Instruction —
Extract every line that includes the string "this".

Stored data —
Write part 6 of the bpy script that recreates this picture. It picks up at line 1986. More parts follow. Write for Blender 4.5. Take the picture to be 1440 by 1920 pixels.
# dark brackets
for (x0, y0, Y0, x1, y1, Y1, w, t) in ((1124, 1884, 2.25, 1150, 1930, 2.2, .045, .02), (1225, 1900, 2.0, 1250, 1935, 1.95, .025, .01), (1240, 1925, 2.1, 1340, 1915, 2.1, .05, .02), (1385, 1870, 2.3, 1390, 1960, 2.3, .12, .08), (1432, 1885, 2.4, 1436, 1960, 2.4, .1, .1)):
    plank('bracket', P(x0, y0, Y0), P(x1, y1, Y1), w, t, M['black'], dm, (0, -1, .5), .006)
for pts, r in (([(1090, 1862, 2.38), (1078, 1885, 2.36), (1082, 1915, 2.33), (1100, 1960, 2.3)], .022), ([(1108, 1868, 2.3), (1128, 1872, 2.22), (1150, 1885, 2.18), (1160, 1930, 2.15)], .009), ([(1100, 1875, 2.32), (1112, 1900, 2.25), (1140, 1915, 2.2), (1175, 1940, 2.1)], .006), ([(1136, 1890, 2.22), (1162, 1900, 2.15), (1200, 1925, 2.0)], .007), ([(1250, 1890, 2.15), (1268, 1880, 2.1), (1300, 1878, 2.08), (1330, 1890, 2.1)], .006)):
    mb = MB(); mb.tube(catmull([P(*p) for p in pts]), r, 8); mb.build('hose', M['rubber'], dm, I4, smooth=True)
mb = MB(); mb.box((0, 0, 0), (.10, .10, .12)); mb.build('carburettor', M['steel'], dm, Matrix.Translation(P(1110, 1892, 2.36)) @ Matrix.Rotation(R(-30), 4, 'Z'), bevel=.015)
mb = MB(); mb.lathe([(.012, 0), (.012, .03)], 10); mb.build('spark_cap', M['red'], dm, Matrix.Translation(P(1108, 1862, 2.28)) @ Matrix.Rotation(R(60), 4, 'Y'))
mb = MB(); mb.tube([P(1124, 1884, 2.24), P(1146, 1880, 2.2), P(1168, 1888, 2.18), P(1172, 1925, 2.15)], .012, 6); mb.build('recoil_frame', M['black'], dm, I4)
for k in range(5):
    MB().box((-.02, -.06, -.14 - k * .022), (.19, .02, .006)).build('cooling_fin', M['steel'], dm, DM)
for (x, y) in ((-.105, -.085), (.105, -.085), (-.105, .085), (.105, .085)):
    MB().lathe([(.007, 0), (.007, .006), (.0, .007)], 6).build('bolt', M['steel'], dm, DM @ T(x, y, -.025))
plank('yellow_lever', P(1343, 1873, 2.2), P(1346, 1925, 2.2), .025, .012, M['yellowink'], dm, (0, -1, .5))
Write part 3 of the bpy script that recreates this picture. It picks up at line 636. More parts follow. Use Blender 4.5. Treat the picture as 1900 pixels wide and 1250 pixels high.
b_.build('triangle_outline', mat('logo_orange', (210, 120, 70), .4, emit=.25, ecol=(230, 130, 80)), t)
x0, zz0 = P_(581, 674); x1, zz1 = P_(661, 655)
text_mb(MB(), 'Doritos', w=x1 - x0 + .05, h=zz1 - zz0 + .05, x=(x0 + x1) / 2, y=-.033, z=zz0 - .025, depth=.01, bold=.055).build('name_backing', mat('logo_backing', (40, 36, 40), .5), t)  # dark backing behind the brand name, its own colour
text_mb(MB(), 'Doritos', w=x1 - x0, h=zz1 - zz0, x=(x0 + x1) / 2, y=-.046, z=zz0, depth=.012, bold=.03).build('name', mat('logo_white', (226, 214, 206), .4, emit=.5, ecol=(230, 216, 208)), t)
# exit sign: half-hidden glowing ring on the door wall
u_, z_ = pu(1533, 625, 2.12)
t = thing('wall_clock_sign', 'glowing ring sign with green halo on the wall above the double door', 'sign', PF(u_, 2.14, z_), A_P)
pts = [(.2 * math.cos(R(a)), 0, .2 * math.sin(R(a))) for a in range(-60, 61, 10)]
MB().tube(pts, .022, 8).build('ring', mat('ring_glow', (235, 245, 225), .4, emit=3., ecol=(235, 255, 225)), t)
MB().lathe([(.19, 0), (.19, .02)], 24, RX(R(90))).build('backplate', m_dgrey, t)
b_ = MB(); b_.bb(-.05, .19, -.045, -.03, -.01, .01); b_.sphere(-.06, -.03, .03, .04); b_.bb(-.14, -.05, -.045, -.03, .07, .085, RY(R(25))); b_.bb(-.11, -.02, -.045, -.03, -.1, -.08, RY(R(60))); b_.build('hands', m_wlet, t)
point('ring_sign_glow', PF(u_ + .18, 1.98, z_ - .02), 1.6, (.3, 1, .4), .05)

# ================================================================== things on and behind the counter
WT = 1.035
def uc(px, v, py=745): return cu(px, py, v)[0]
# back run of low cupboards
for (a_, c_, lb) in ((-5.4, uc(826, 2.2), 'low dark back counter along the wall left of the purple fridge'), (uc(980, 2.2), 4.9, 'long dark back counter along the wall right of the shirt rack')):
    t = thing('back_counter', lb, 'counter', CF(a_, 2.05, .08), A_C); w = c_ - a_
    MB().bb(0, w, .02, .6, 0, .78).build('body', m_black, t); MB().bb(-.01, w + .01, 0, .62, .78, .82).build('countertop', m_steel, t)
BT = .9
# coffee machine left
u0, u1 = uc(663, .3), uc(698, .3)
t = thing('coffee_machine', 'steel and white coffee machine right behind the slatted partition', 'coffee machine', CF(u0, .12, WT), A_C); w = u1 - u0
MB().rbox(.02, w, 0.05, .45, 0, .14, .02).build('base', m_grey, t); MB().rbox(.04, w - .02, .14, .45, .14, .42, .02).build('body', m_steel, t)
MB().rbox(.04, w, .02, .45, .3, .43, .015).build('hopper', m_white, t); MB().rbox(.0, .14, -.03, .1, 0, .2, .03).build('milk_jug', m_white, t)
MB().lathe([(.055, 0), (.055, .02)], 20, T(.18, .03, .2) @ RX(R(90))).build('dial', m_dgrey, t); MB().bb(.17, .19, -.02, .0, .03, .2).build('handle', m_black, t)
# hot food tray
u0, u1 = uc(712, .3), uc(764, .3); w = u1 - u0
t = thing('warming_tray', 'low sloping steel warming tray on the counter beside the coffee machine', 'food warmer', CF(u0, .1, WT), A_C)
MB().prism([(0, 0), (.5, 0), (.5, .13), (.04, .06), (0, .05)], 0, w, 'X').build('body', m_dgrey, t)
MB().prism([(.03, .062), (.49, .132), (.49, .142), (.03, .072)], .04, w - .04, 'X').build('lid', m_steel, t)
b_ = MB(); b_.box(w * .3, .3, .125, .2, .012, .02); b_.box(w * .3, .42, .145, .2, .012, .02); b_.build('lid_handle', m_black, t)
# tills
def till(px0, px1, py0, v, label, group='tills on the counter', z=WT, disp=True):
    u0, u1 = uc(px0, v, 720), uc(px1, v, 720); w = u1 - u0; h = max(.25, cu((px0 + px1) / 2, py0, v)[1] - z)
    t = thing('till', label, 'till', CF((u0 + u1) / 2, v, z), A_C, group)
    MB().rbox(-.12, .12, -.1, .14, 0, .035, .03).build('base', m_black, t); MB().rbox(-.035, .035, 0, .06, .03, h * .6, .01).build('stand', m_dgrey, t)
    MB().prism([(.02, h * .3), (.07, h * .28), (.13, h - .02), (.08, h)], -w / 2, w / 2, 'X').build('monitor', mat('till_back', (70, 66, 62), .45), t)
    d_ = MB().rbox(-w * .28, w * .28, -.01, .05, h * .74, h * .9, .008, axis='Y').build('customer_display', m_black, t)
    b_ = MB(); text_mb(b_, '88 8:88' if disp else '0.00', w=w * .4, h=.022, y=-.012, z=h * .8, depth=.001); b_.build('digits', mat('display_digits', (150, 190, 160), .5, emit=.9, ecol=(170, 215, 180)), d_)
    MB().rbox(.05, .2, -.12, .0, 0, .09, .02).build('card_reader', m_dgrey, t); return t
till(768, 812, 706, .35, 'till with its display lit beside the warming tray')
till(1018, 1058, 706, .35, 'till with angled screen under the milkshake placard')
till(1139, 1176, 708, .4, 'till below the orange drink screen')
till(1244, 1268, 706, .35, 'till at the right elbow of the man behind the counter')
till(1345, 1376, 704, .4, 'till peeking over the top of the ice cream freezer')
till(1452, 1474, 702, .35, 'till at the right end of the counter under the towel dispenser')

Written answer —
Write part 6 of the bpy script that recreates this picture. It picks up at line 1986. More parts follow. Write for Blender 4.5. Take the picture to be 1440 by 1920 pixels.
Write part 3 of the bpy script that recreates this picture. It picks up at line 636. More parts follow. Use Blender 4.5. Treat the picture as 1900 pixels wide and 1250 pixels high.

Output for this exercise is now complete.